▸ Exercise aim
Return only the lines from the top of the data down to the one that holds "build_outside()", both included, without any pictures.

(Scene script records)
☆ ☆ ☆ ☆ ☆

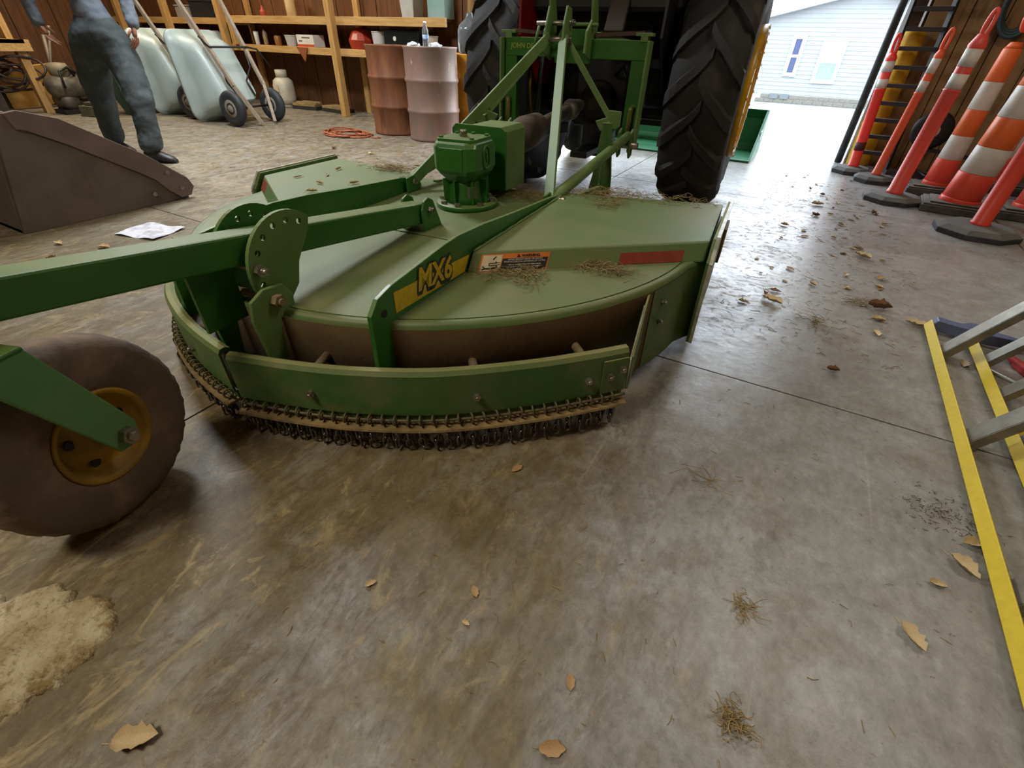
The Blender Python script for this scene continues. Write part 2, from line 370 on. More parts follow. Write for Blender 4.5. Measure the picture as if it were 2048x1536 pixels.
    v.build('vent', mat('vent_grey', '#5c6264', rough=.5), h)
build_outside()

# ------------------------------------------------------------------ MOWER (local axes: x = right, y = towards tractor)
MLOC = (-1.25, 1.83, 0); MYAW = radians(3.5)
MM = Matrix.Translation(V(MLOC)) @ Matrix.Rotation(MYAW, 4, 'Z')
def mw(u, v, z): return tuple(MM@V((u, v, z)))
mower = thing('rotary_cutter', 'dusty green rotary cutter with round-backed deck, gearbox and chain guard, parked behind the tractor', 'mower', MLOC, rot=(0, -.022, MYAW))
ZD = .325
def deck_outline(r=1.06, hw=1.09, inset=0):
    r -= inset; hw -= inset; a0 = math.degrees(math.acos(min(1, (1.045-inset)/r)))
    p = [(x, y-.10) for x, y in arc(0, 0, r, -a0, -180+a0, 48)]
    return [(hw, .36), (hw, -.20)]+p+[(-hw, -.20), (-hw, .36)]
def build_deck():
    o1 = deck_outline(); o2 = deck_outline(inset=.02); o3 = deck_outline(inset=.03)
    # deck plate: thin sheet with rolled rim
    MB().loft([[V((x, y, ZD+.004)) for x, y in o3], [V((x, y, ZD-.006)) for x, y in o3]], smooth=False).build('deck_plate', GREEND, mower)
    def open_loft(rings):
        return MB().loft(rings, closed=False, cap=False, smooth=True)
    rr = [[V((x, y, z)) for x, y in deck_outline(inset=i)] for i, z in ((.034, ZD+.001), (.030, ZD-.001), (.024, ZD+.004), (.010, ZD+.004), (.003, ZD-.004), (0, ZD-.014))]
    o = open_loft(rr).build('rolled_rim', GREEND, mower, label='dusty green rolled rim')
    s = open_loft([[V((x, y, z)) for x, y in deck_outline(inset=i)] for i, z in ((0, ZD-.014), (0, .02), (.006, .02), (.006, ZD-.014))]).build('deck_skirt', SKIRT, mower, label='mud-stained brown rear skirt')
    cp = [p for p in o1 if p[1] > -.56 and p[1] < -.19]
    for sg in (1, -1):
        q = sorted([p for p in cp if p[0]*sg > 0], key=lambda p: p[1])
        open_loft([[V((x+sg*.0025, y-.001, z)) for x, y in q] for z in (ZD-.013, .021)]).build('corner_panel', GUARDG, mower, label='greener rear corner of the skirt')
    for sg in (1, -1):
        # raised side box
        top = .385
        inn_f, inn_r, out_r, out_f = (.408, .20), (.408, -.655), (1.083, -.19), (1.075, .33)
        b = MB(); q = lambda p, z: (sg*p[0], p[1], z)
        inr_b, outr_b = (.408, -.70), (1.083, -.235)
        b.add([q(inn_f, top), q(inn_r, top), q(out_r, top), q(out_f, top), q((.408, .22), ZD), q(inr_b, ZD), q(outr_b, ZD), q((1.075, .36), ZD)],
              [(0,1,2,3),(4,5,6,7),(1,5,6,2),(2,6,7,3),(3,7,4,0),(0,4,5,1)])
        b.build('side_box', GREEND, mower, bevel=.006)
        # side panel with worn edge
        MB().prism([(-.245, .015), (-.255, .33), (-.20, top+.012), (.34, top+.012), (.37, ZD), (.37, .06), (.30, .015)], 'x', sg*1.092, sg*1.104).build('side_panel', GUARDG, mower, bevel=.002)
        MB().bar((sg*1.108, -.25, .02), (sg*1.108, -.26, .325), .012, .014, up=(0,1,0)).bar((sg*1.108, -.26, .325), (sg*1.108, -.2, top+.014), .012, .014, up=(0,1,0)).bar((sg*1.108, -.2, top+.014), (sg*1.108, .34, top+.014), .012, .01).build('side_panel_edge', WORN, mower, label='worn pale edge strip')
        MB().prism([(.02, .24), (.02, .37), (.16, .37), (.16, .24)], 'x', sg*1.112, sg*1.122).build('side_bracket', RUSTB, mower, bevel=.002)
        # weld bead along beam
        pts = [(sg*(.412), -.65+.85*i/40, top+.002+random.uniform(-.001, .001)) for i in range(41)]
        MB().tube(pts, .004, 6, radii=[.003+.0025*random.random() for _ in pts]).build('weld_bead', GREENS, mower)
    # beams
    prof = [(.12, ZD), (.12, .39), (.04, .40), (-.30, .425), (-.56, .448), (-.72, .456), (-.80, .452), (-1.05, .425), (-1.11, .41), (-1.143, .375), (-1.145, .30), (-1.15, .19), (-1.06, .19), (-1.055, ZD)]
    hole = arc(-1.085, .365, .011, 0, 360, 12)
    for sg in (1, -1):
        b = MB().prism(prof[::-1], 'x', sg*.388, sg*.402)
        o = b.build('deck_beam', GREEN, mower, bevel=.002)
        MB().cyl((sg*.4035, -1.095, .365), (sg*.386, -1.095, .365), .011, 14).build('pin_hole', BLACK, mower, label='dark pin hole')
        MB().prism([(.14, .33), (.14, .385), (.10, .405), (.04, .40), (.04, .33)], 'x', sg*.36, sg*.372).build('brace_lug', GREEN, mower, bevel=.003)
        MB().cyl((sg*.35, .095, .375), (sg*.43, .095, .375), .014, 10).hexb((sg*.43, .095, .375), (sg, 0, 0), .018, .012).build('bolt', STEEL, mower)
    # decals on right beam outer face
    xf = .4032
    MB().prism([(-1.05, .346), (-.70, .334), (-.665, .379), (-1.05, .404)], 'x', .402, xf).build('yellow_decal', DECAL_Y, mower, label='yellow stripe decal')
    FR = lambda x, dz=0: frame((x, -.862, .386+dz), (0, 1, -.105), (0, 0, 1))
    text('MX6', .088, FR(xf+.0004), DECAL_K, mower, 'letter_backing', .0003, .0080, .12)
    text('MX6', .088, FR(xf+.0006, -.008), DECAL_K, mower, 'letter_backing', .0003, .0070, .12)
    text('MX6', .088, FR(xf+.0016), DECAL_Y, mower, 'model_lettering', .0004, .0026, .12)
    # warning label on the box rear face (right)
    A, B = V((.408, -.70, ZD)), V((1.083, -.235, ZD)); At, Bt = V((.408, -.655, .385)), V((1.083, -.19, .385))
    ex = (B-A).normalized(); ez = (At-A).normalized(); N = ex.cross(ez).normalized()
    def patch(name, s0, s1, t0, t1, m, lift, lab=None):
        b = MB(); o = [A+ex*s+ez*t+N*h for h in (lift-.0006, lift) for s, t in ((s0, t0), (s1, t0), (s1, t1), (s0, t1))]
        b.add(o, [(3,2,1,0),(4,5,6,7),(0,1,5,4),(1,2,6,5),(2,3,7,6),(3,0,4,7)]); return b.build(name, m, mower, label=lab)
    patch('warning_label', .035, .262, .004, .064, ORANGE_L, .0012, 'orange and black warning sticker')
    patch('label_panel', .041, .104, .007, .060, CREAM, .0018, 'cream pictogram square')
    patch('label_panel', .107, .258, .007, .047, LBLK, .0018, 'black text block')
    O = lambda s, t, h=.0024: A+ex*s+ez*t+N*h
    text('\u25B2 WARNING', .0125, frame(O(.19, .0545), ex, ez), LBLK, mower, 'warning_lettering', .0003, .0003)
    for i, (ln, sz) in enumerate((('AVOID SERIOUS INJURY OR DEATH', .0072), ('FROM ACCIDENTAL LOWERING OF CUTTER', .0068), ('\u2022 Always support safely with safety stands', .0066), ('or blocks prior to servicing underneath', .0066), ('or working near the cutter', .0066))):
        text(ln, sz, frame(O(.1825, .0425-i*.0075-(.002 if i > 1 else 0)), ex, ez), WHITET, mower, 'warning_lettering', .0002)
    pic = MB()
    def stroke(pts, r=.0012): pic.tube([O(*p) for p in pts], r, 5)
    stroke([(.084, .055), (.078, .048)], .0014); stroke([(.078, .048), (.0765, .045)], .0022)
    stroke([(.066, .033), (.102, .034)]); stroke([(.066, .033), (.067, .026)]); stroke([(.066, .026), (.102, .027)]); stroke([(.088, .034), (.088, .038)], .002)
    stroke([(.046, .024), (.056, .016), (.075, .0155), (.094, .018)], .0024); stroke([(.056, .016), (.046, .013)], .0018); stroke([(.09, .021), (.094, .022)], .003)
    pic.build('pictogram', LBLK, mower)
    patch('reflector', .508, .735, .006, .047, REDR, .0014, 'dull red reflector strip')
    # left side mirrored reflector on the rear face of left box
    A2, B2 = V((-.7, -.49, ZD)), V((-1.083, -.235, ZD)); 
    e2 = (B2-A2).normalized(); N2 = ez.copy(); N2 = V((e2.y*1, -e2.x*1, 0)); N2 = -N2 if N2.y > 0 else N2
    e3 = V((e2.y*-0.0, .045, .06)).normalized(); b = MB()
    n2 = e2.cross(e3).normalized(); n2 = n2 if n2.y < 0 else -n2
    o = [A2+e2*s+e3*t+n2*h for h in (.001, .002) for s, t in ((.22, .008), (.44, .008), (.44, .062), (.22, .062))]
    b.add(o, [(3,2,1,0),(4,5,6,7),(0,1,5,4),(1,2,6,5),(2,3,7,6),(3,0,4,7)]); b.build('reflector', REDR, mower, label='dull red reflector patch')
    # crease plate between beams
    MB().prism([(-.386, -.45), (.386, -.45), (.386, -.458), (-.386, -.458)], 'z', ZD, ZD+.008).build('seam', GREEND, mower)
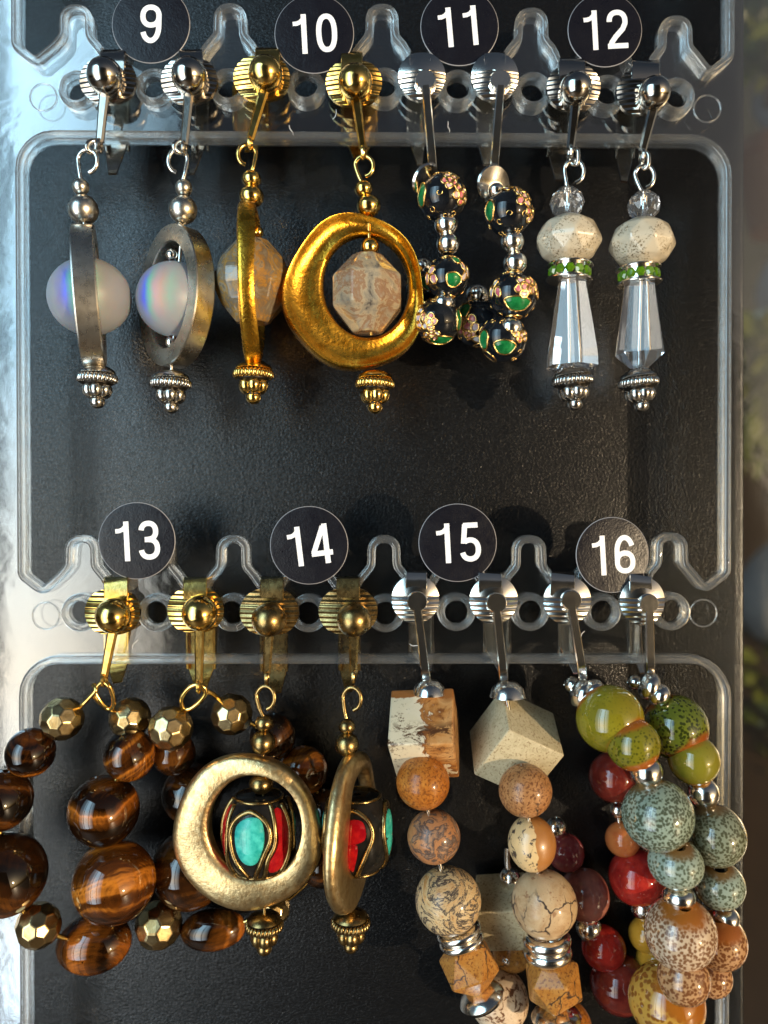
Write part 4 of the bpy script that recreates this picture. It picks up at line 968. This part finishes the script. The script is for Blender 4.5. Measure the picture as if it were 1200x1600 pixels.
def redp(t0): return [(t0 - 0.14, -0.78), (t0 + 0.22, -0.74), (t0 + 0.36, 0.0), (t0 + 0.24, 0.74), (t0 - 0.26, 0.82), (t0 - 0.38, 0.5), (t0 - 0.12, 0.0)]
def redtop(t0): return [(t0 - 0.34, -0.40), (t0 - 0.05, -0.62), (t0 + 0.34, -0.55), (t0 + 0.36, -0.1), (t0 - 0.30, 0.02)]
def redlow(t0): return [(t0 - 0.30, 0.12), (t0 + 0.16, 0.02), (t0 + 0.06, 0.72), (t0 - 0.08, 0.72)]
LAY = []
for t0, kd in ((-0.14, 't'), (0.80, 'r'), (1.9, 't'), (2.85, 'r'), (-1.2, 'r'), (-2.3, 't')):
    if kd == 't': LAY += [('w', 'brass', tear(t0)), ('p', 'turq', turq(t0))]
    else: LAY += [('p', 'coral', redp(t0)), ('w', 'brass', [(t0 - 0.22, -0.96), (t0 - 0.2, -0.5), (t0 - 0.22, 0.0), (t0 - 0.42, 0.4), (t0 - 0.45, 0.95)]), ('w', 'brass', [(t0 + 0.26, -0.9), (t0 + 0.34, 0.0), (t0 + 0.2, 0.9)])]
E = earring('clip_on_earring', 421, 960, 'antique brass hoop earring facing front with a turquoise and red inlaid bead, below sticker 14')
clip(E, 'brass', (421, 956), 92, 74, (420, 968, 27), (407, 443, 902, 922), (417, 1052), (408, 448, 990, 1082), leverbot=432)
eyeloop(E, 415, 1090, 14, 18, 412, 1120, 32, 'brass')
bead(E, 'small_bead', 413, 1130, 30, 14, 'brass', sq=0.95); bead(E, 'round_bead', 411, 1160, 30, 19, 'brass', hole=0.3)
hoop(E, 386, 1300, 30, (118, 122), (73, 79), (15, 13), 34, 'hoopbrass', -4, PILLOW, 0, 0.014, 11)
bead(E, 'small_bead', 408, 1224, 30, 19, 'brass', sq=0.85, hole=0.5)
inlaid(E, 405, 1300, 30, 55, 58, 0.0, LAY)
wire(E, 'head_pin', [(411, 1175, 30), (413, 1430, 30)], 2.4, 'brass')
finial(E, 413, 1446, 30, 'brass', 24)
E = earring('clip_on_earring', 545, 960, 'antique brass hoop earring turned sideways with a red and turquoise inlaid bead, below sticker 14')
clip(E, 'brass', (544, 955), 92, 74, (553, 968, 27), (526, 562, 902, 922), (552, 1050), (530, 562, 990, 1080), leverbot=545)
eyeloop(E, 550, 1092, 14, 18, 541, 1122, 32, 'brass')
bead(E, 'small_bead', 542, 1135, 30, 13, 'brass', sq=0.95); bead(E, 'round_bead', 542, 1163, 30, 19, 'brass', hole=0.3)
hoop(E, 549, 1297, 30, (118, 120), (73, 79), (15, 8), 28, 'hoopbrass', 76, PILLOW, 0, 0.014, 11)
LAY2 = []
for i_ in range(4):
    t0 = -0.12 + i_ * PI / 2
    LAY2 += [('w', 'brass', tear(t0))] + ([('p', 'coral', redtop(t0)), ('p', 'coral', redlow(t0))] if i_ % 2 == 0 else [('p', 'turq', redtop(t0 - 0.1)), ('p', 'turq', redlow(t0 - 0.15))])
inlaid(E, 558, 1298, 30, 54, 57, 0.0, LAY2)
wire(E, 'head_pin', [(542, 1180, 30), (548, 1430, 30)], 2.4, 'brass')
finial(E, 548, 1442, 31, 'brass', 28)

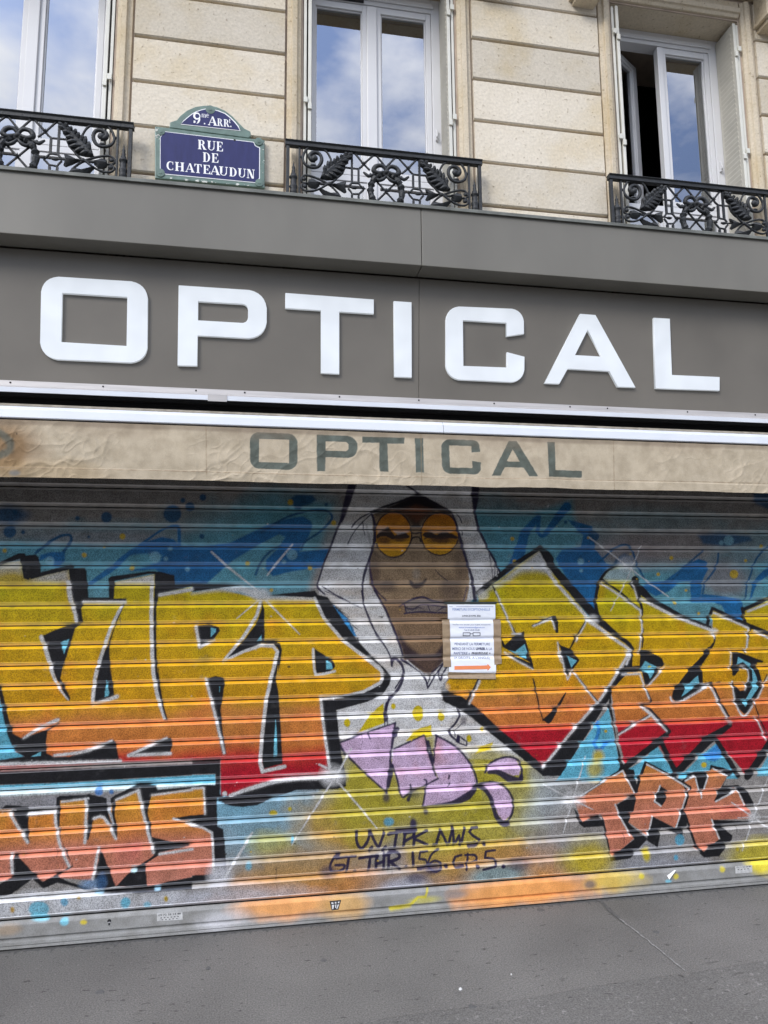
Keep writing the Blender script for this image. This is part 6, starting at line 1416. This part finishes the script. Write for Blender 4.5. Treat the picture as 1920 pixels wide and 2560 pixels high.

☆ ☆ ☆ ☆ ☆

▸ Task solution
The Blender Python script for this scene continues. Write part 2, from line 370 on. More parts follow. Write for Blender 4.5. Measure the picture as if it were 2048x1536 pixels.
    v.build('vent', mat('vent_grey', '#5c6264', rough=.5), h)
build_outside()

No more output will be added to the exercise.